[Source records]
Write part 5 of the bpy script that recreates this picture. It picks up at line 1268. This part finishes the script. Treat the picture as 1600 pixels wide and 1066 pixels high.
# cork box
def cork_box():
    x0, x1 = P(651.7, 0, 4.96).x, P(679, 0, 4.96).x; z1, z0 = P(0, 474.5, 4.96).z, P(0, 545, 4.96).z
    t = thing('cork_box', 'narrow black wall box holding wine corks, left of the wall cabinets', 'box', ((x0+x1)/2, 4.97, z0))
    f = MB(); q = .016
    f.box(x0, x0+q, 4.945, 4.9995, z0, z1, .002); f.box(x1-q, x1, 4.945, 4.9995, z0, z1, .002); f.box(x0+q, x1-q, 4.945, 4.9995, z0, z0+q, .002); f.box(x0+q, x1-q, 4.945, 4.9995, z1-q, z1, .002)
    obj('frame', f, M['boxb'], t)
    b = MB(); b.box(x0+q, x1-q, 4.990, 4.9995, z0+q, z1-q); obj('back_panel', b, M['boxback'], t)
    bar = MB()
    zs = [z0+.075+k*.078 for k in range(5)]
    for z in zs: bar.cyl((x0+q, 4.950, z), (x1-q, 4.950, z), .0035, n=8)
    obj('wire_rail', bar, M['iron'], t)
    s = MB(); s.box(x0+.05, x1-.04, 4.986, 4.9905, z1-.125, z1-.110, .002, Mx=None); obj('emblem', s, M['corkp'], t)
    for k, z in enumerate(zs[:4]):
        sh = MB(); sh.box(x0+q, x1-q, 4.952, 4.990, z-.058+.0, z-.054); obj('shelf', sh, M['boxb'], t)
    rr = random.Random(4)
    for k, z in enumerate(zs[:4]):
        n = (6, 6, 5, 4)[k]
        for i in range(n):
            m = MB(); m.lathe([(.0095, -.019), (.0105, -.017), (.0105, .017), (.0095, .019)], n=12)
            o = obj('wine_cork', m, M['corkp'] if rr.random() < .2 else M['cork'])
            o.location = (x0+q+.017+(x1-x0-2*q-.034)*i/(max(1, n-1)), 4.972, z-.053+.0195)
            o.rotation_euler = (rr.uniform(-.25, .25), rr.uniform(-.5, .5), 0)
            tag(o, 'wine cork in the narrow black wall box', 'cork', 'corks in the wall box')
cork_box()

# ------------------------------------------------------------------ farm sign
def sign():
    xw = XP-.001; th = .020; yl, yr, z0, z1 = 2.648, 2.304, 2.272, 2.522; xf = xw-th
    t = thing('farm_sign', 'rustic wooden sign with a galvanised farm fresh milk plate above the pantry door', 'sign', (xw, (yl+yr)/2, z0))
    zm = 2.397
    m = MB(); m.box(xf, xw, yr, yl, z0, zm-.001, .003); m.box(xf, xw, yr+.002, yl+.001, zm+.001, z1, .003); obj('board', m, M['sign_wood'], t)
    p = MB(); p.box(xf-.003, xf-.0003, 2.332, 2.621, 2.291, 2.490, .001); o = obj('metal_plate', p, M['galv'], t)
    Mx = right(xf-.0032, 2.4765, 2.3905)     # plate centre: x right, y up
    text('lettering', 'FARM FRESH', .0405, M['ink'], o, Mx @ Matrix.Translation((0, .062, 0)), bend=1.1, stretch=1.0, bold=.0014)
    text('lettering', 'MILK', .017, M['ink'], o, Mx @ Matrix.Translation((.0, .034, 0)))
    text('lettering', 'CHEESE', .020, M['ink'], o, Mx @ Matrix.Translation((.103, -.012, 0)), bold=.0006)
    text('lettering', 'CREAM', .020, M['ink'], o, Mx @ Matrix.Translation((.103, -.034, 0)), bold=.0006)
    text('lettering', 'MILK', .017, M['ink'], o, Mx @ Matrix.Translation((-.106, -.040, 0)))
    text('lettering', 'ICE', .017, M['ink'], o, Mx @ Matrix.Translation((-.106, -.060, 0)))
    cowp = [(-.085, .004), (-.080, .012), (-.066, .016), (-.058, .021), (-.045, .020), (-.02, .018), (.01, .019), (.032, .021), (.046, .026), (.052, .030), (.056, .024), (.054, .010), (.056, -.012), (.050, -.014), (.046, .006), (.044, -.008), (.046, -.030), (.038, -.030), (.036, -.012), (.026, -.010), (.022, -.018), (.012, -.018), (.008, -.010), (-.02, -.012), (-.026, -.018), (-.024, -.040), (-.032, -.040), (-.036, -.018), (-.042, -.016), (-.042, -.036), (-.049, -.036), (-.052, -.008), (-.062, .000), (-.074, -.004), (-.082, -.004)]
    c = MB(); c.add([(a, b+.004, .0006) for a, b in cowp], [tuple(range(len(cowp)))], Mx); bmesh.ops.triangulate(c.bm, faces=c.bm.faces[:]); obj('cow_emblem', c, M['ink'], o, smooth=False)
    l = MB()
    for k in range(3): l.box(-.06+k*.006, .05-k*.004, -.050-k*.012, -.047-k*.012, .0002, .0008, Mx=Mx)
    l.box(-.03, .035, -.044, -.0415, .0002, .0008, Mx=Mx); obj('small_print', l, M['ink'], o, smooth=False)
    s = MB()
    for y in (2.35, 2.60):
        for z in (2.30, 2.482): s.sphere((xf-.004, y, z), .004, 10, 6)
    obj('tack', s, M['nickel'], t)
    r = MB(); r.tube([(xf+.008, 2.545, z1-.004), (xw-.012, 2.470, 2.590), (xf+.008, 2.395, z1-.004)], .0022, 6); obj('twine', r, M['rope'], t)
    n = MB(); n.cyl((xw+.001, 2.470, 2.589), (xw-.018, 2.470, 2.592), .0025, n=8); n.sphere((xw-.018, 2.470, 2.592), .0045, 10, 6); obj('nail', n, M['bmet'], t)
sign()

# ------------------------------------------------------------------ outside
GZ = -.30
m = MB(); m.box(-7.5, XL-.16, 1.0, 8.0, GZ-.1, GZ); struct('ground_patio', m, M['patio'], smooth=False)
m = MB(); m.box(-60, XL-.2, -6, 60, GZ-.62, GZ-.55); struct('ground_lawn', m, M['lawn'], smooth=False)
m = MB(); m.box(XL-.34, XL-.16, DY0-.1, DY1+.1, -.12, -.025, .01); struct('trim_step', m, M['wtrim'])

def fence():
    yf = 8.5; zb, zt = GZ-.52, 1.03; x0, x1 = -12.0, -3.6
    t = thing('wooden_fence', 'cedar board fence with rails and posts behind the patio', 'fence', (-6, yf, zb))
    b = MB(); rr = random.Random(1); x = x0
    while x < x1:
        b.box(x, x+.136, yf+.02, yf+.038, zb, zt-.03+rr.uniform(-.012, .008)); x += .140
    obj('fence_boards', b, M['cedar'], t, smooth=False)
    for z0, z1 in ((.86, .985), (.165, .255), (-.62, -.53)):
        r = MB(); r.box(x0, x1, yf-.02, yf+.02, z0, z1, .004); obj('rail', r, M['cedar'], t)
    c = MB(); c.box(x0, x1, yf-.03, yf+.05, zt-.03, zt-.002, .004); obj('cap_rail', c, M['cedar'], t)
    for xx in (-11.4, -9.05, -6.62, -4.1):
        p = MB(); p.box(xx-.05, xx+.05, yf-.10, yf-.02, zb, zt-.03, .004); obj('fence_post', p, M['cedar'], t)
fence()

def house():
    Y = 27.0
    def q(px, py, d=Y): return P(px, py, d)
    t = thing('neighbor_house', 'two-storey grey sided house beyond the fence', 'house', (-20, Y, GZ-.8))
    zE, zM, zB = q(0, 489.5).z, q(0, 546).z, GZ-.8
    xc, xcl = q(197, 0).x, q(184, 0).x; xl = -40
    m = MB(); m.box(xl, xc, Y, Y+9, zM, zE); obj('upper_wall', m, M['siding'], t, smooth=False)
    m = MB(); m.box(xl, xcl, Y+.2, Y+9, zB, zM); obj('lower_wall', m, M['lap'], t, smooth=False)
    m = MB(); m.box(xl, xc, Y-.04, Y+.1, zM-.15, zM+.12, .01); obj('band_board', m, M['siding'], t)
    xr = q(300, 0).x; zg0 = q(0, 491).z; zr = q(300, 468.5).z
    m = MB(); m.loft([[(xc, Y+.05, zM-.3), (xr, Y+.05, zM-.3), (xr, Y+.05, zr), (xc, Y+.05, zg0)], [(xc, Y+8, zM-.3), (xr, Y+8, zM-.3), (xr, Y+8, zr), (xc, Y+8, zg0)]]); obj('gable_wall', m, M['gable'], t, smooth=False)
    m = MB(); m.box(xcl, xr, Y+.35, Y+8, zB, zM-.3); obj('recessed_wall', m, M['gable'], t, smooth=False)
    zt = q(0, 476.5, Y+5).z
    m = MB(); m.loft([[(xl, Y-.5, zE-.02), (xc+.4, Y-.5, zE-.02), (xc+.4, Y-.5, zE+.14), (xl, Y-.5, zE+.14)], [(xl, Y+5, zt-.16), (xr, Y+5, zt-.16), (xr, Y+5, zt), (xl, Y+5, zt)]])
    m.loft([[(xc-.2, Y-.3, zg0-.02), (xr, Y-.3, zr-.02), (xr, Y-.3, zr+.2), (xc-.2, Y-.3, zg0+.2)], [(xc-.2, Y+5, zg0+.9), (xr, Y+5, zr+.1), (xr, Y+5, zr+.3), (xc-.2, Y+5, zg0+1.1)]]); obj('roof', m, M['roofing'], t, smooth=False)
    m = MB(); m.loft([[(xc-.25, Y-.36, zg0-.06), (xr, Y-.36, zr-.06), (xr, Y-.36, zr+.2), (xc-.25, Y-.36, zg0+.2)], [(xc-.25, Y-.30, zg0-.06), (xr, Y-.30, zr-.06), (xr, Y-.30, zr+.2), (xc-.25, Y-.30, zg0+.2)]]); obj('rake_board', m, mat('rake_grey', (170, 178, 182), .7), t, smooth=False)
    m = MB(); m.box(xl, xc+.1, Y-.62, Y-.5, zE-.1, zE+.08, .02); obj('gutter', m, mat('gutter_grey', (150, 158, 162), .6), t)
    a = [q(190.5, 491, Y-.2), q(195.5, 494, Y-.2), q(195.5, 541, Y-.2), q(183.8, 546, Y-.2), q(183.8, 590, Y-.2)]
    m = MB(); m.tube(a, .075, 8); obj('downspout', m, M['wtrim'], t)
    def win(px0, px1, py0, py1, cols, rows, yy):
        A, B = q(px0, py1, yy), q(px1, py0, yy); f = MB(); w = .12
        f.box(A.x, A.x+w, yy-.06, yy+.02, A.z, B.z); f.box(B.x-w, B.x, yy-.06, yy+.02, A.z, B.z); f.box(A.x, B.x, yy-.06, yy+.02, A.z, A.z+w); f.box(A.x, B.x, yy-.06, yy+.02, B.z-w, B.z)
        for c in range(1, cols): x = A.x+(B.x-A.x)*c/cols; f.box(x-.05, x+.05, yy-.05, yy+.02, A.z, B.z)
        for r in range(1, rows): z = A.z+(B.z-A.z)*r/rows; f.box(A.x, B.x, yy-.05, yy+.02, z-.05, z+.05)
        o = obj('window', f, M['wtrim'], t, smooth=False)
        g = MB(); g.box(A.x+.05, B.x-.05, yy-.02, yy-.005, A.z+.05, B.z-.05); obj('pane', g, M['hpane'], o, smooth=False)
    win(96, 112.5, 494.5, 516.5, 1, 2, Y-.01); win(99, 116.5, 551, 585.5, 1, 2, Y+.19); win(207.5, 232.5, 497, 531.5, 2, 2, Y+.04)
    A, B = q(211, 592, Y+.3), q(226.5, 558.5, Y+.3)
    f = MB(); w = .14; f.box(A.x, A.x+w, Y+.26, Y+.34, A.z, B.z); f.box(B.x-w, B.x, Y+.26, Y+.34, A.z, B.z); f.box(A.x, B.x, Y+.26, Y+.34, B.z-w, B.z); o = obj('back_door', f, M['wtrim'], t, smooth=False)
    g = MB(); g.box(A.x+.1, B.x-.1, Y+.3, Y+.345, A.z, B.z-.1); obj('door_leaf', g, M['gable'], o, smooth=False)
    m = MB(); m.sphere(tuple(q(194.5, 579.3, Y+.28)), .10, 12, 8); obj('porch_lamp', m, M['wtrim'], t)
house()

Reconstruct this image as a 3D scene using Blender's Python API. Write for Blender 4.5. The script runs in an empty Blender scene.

### The exercise
Within the listing above, find every line containing the string "this" and return it.

### Full output
Write part 5 of the bpy script that recreates this picture. It picks up at line 1268. This part finishes the script. Treat the picture as 1600 pixels wide and 1066 pixels high.
Reconstruct this image as a 3D scene using Blender's Python API. Write for Blender 4.5. The script runs in an empty Blender scene.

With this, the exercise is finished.